start
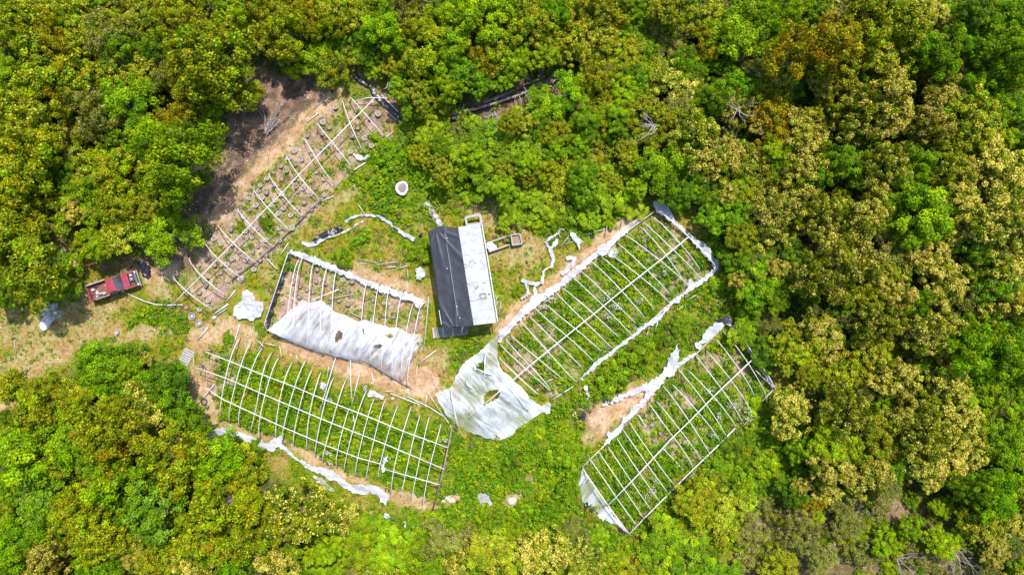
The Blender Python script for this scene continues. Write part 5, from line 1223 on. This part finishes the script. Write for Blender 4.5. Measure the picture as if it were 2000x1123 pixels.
# hollow block beside the lower left frame
cb = P(713.5, 758, .1); e = empty('hollow_block', (cb.x, cb.y, -.03), math.radians(70))
m = MB()
for x0, x1, y0, y1 in ((-.24, .24, .08, .12), (-.24, .24, -.12, -.08), (-.24, -.19, -.08, .08), (.19, .24, -.08, .08), (-.025, .025, -.08, .08)): m.box(x0, x1, y0, y1, 0, .22)
m.build('shell', M['white'], e); tag(e, 'small white hollow block at the top of the lower left frame', 'block')

# pallets
def pallet(px, py, rz, w, l, n, label, mat, nm='wooden_pallet'):
    p = P(px, py, .1); e = empty(nm, (p.x, p.y, relief(p.x, p.y) - .01), rz); r = np.random.default_rng(int(px))
    for i in range(n):
        y = -l / 2 + l * (i + .5) / n; h = l / n * .36; sk = r.normal() * .02
        MB().hexa([(-w/2, y - h + sk, .10), (w/2, y - h - sk, .10), (w/2, y + h - sk, .10), (-w/2, y + h + sk, .10)], [(-w/2, y - h + sk, .13), (w/2, y - h - sk, .13), (w/2, y + h - sk, .13), (-w/2, y + h + sk, .13)]).build('slat', M[mat], e)
    for x in (-w * .42, 0, w * .42): MB().box(x - .04, x + .04, -l/2, l/2, 0, .098).build('bearer', M['timber'], e)
    tag(e, label, 'pallet'); return e
pallet(364, 697, math.radians(-27), 1.05, 1.6, 7, 'wooden slat pallet lying by the lower left frame', 'palewood')
pallet(945, 972, math.radians(8), 1.15, 1.0, 9, 'small grey slatted pallet on the weeds at bottom centre', 'palewood')
o = MB().box(-.16, .16, -.22, .22, 0, .05).build('board_offcut', M['palewood'], loc=P(957, 982, .03) + Vector((0, 0, .0))); o.rotation_euler = (0, 0, .5); tag(o, 'short pale board at the corner of small grey pallet', 'board')
# stones one can pick out
for i, (x, y, k, lb) in enumerate([(873, 971, .30, 'leftmost'), (866, 980, .24, 'lowest'), (883, 978, .34, 'rightmost')]):
    p = P(x, y); r = np.random.default_rng(i); m = MB().lathe([(k * 1.05, -.05), (k, .08), (k * .6, .16), (.001, .19)], 9, (0, 0, 0), .14)
    o = m.build('boulder', M['stone'], loc=(p.x, p.y, 0)); o.rotation_euler = (0, 0, i * 1.3); tag(o, '%s of three pale boulders below the lower left frame' % lb, 'boulder', 'pale boulders')
for i, (x, y, k, lb) in enumerate([(419, 620, .22, 'tan boulder at the lower end of upper left frame'), (1000, 978, .42, 'grey rubble heap right of the small grey pallet'), (767, 778, .17, 'tan stone by the loose poles above the lower left frame'), (790, 262, .22, 'yellowish stone below the black plastic strip'), (954, 681, .0, '')]):
    if not k: continue
    p = P(x, y); o = MB().lathe([(k * 1.05, -.05), (k, .1), (k * .6, .2), (.001, .22)], 10, (0, 0, 0), .12).build('boulder', M['stone'], loc=(p.x, p.y, 0)); tag(o, lb, 'boulder')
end
Each line of the material must be retyped exactly, except that images are omitted.

Problem solution
The Blender Python script for this scene continues. Write part 5, from line 1223 on. This part finishes the script. Write for Blender 4.5. Measure the picture as if it were 2000x1123 pixels.
# hollow block beside the lower left frame
cb = P(713.5, 758, .1); e = empty('hollow_block', (cb.x, cb.y, -.03), math.radians(70))
m = MB()
for x0, x1, y0, y1 in ((-.24, .24, .08, .12), (-.24, .24, -.12, -.08), (-.24, -.19, -.08, .08), (.19, .24, -.08, .08), (-.025, .025, -.08, .08)): m.box(x0, x1, y0, y1, 0, .22)
m.build('shell', M['white'], e); tag(e, 'small white hollow block at the top of the lower left frame', 'block')

# pallets
def pallet(px, py, rz, w, l, n, label, mat, nm='wooden_pallet'):
    p = P(px, py, .1); e = empty(nm, (p.x, p.y, relief(p.x, p.y) - .01), rz); r = np.random.default_rng(int(px))
    for i in range(n):
        y = -l / 2 + l * (i + .5) / n; h = l / n * .36; sk = r.normal() * .02
        MB().hexa([(-w/2, y - h + sk, .10), (w/2, y - h - sk, .10), (w/2, y + h - sk, .10), (-w/2, y + h + sk, .10)], [(-w/2, y - h + sk, .13), (w/2, y - h - sk, .13), (w/2, y + h - sk, .13), (-w/2, y + h + sk, .13)]).build('slat', M[mat], e)
    for x in (-w * .42, 0, w * .42): MB().box(x - .04, x + .04, -l/2, l/2, 0, .098).build('bearer', M['timber'], e)
    tag(e, label, 'pallet'); return e
pallet(364, 697, math.radians(-27), 1.05, 1.6, 7, 'wooden slat pallet lying by the lower left frame', 'palewood')
pallet(945, 972, math.radians(8), 1.15, 1.0, 9, 'small grey slatted pallet on the weeds at bottom centre', 'palewood')
o = MB().box(-.16, .16, -.22, .22, 0, .05).build('board_offcut', M['palewood'], loc=P(957, 982, .03) + Vector((0, 0, .0))); o.rotation_euler = (0, 0, .5); tag(o, 'short pale board at the corner of small grey pallet', 'board')
# stones one can pick out
for i, (x, y, k, lb) in enumerate([(873, 971, .30, 'leftmost'), (866, 980, .24, 'lowest'), (883, 978, .34, 'rightmost')]):
    p = P(x, y); r = np.random.default_rng(i); m = MB().lathe([(k * 1.05, -.05), (k, .08), (k * .6, .16), (.001, .19)], 9, (0, 0, 0), .14)
    o = m.build('boulder', M['stone'], loc=(p.x, p.y, 0)); o.rotation_euler = (0, 0, i * 1.3); tag(o, '%s of three pale boulders below the lower left frame' % lb, 'boulder', 'pale boulders')
for i, (x, y, k, lb) in enumerate([(419, 620, .22, 'tan boulder at the lower end of upper left frame'), (1000, 978, .42, 'grey rubble heap right of the small grey pallet'), (767, 778, .17, 'tan stone by the loose poles above the lower left frame'), (790, 262, .22, 'yellowish stone below the black plastic strip'), (954, 681, .0, '')]):
    if not k: continue
    p = P(x, y); o = MB().lathe([(k * 1.05, -.05), (k, .1), (k * .6, .2), (.001, .22)], 10, (0, 0, 0), .12).build('boulder', M['stone'], loc=(p.x, p.y, 0)); tag(o, lb, 'boulder')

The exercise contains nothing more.